Harapan dan keyakinan yang menjadi spirit yang tinggi dalam menginspirasi, memberi energi, dan menampilkan perjalanan hidup yang terbaik.
Harapan dan keyakinan yang akan mengarahkan pikiran pada kemungkinan-kemungkinan terbaik dan membantu untuk berpikir secara kreatif tentang masalah masa lalu dan pencapaian masa depan.
Nilai militansi plus insan ulul albab bagi kader pergerakan, merupakan energi positif dalam memaksimalkan potensi pikir dan dzikirnya untuk, “terbentuknya pribadi muslim Indonesia yang bertakwa kepada Allah Swt, Berbudi luhur, berilmu, cakap dan bertanggungjawab dalam mengamalkan ilmunya serta komitmen memperjuangkan cita-cita kemerdekaan Indonesia.
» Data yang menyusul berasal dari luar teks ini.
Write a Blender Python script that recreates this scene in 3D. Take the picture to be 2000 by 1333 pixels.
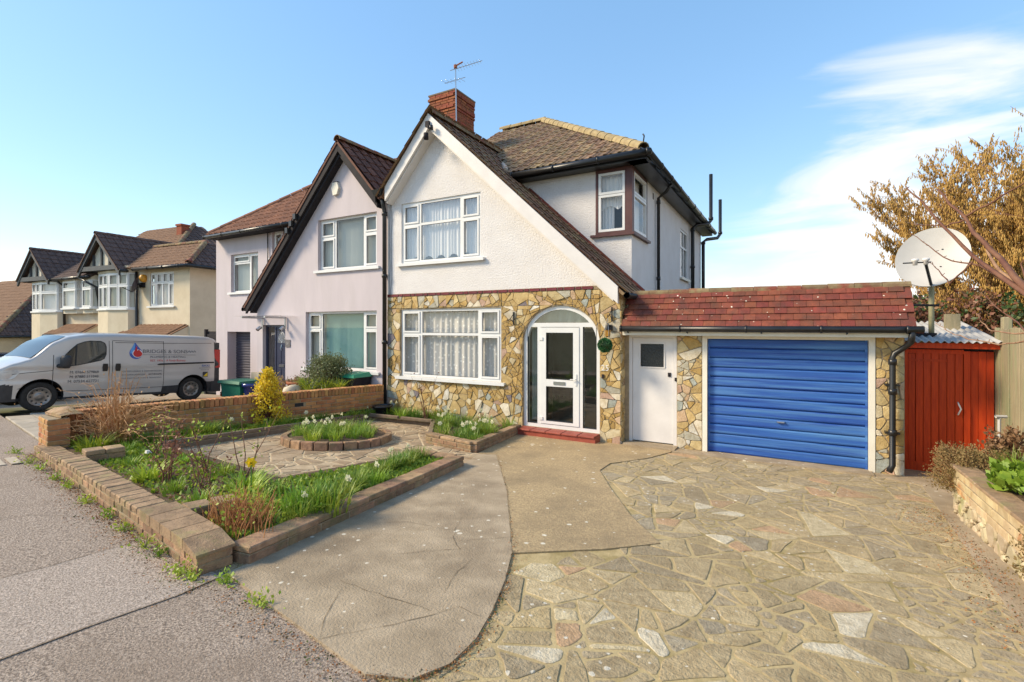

Tak lupa dialektika pergerakannya harus selalu berjalin kelindan dengan prinsip-prinsip aswaja, “tawassuth (pertengahan), tawazun (seimbang), ta’adhul (adil), dan tasamuh (toleransi).
Pesan kami untuk adik-adik pergerakan, bangunlah spirit, loyalitas, kelekatan emosional yang tinggi, tingkatkan nalar, perbaikan yang berkelanjutan, sabar dalam proses, dan teruslah melakukan ikhtiar keras dalam mencapai prestasi.
Bangun kolaborasi satu sisi, sisi yang lain teraplah menjaga konektifitas satu pijakan melalui “prinsip aswaja dan visi pergerakan”.